Searching a Dry Lake Bed on Mars for Life

The Curiosity rover on Mars is going to work on analyzing what appears to be a dry lake bed. It has been named the Yellowknife Bay formation. The thinking is, if there was water, there may have been microbes. Various minerals found appear to be friendly to such life there. Other conditions on Mars, however, are not so friendly.
NASA / JPL-Caltech / MSSS
What if some kind of life is actually found there? As we have seen, evolutionists (and especially their press) will probably make the wild leap of faith masquerading as logic: Life on Mars, therefore, evolution on Earth. Of course, they would need to demonstrate how life evolved there. It would be quite a task, since molecules-to-man evolution has not been observed here, nor is there a plausible mechanism for such a thing.
Curiosity, the eighth Mars landing in the ongoing quest for life on the Red Planet, has found in the dry mudstone of Gale Crater’s Yellowknife Bay the chemical elements ordinarily associated with living organisms. Brushing away the ubiquitous red Martian dirt in what appears to be a dry lake, Curiosity’s robotic instruments found gray mudstone with a composition suggesting past conditions friendly to microbial life. While neither microbes nor organic compounds have been found, researchers believe they are looking in the right place.

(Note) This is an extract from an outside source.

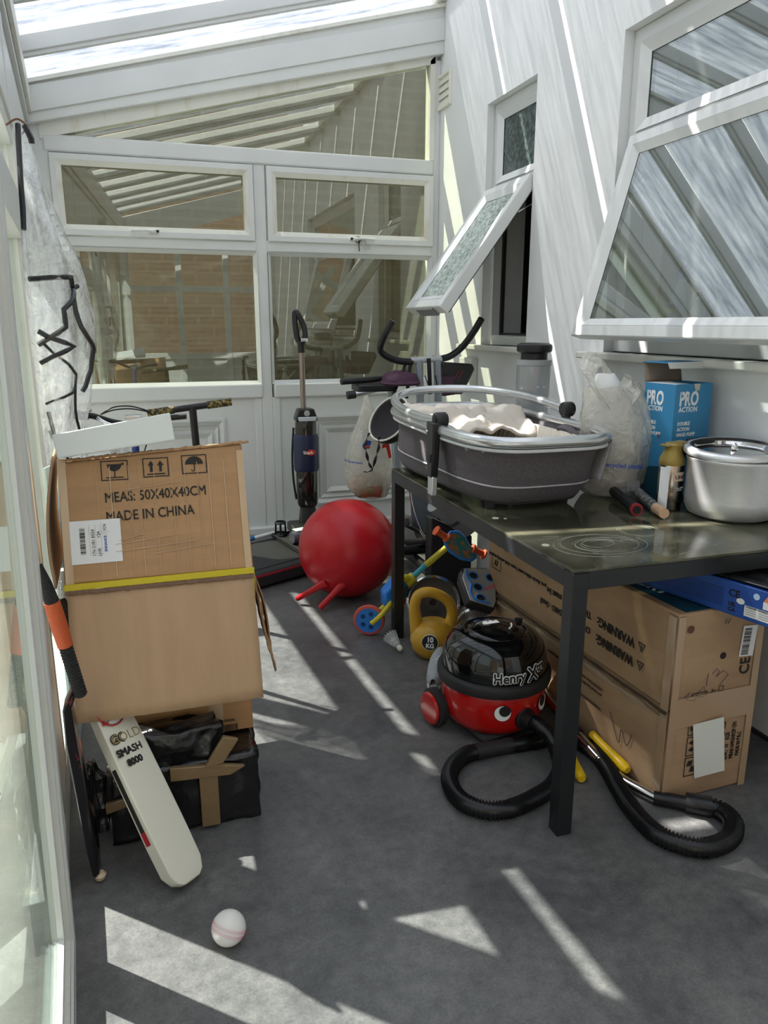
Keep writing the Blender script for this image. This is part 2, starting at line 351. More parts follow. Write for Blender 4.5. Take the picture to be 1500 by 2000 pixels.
# vent and socket plate
v=thing('wall_vent','cream louvred vent beside the back frame high on the right wall','vent',(1.94,4.78,2.77))
mb=MB(); barframe(mb,-.105,.105,-.10,.10,.018,-.018,0); mb.build('vent_frame',M('cream plastic',(.78,.77,.68),.4),v,bev=.002)
for i in range(4):
    MB().prism([(-.016,-.082+i*.041),(-.002,-.082+i*.041+.041),(0,-.082+i*.041+.041),(-.006,-.082+i*.041)],1,-.087,.087).build('louvre',MC['cream plastic'],v)
MB().box((-.001,-.09,-.085),(0,.09,.085)).build('backing',M('vent shadow',(.3,.3,.27),.8),v)
v=thing('socket_plate','white outdoor box screwed to the right wall behind the exercise bike','socket',(1.94,4.28,1.08)); MB().box((-.045,-.09,-.09),(0,.09,.09)).build('cover',upvc_d,v,bev=.006); MB().box((-.052,-.07,.0),(-.045,.0,.06)).build('socket_face',upvc,v,bev=.003)
# ---- back wall of white frames
YB=4.9
wb=setting('wall_back','white framed glazed end wall with solid lower panels')
d0,d1=YB-.035,YB+.035
mb=MB(); mb.box((-.55,d0-.004,0),(-.385,d1,2.5)); mb.build('corner_post',upvc,wb,bev=.004)
mb=MB(); mb.box((1.895,d0-.004,0),(1.94,d1,2.96)); mb.build('corner_post',upvc,wb,bev=.004)
MB().box((.742,d0,0),(.812,d1,2.30)).build('mullion',upvc,wb,bev=.004)
MB().box((-.41,d0-.012,2.293),(1.90,d1,2.383)).build('top_rail',upvc,wb,bev=.012)
MB().box((-.4,d0-.006,1.795),(.745,d1,1.862)).build('transom',upvc,wb,bev=.01)
MB().box((.81,d0-.006,1.795),(1.9,d1,1.868)).build('transom',upvc,wb,bev=.01)
MB().box((-.39,d0-.015,.905),(.752,d1,.998)).build('mid_rail',upvc,wb,bev=.012)
MB().box((.822,d0-.015,.905),(1.9,d1,.998)).build('mid_rail',upvc,wb,bev=.012)
MB().box((-.39,d0+.01,0),(1.9,d1-.02,.91)).build('lower_panel',upvc,wb)
MB().box((-.5,d0-.03,0),(1.94,d1,.055)).build('bottom_rail',upvc,wb,bev=.01)
for a,b in ((-.385,.742),(.812,1.895)):
    mb=MB(); mb.box((a,d0-.002,0),(a+.045,d1,.91)); mb.box((b-.045,d0-.002,0),(b,d1,.91)); mb.build('panel_stile',upvc,wb,bev=.004)
for a,b in ((-.2,.49),(1.08,1.78)):      # raised panel mouldings
    mb=MB(); beadframe(mb,a,b,.19,.77,.03,d0-.012,d0+.008,1); beadframe(mb,a+.035,b-.035,.225,.735,.02,d0-.004,d0+.008,1); beadframe(mb,a+.075,b-.075,.265,.695,.03,d0-.010,d0+.008,1)
    barframe(mb,a-.012,b+.012,.178,.782,.014,d0-.008,d0+.01,1); mb.build('panel_moulding',upvc,wb)
bg=glassM('grimy end wall glass',(.72,.74,.64),1.5,.10,(.24,.24,.17),.006,.09,5)
def topsash(par,a,b,nm):
    w=setting(nm,'top hung white sash in the end wall, '+('left half' if a<0 else 'right half'))
    mb=MB(); barframe(mb,a,b,1.858,2.288,.035,d0-.022,d0+.02,1); mb.build('sash_frame',upvc,w,bev=.004)
    mb=MB(); beadframe(mb,a+.032,b-.032,1.89,2.256,.028,d0-.022,d0-.004,1); mb.build('glazing_bead',upvc_d,w)
    MB().box((a+.05,YB-.012,1.91),(b-.05,YB-.006,2.24)).build('glass_pane',bg,w)
    return w
w3=topsash(wb,-.385,.738,'window_3'); w4=topsash(wb,.818,1.898,'window_4')
def handle(par,x,z,key):
    s=1 if not key else -1
    h=empty('window_handle',(x,d0-.022,z),(0,0,0),par)
    MB().box((-.03,-.012,-.012),(.03,0,.012)).build('handle_base',upvc,h,bev=.004)
    MB().tube([(-.0*s,-.02,0),(-.05*s,-.024,.002),(-.13*s,-.02,-.001)],[.008,.006,.009],8).build('handle_lever',upvc,h,smooth=True)
    MB().lathe([(0,.004),(.008,.004),(.008,-.004),(0,-.004)],12,Matrix.Translation((.018*s,-.014,0))@Matrix.Rotation(PI/2,4,'X')).build('lock_button',black,h)
handle(w3,.15,1.892,False); handle(w4,1.36,1.888,True)
for nm,a,b,zb,zt in (('window_5',-.39,.745,.995,1.797),('window_6',.812,1.895,.995,1.797)):
    w=setting(nm,'fixed lower pane of the end wall, '+('left half' if a<0 else 'right half'))
    mb=MB(); beadframe(mb,a,b,zb,zt,.022,d0-.01,d0+.02,1); mb.build('glazing_bead',upvc,w)
    MB().box((a+.015,YB-.012,zb+.012),(b-.01,YB-.006,zt-.01)).build('glass_pane',bg,w)
w7=setting('window_7','sloping gable pane above the end wall sashes')
MB().prism([(-.40,2.375),(1.90,2.375),(1.90,2.935),(-.40,2.395)],1,YB-.012,YB-.006).build('glass_pane',bg,w7)
mb=MB()
def slz(x,z0,s=.2425): return z0+s*(x+.46)
mb.prism([(-.42,slz(-.42,2.345)),(-.42,slz(-.42,2.42)),(1.9,slz(1.9,2.42)),(1.9,slz(1.9,2.365))],1,d0-.01,d1); mb.prism([(1.868,2.38),(1.9,2.38),(1.9,2.98),(1.868,2.95)],1,d0-.01,d1)
mb.build('gable_bead',upvc_d,w7)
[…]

Looking For Life In A Martian Lake

When Yellowknife Bay was first noted to resemble a dry lake bed, researchers anticipated it would be a “candy store of targets” in Curiosity’s search for Martian life. Now that its geochemistry is being analyzed, they continue hopeful since it appears the past conditions were habitable. Thus far, however, no evidence of life has been found in this apparent lake on Mars.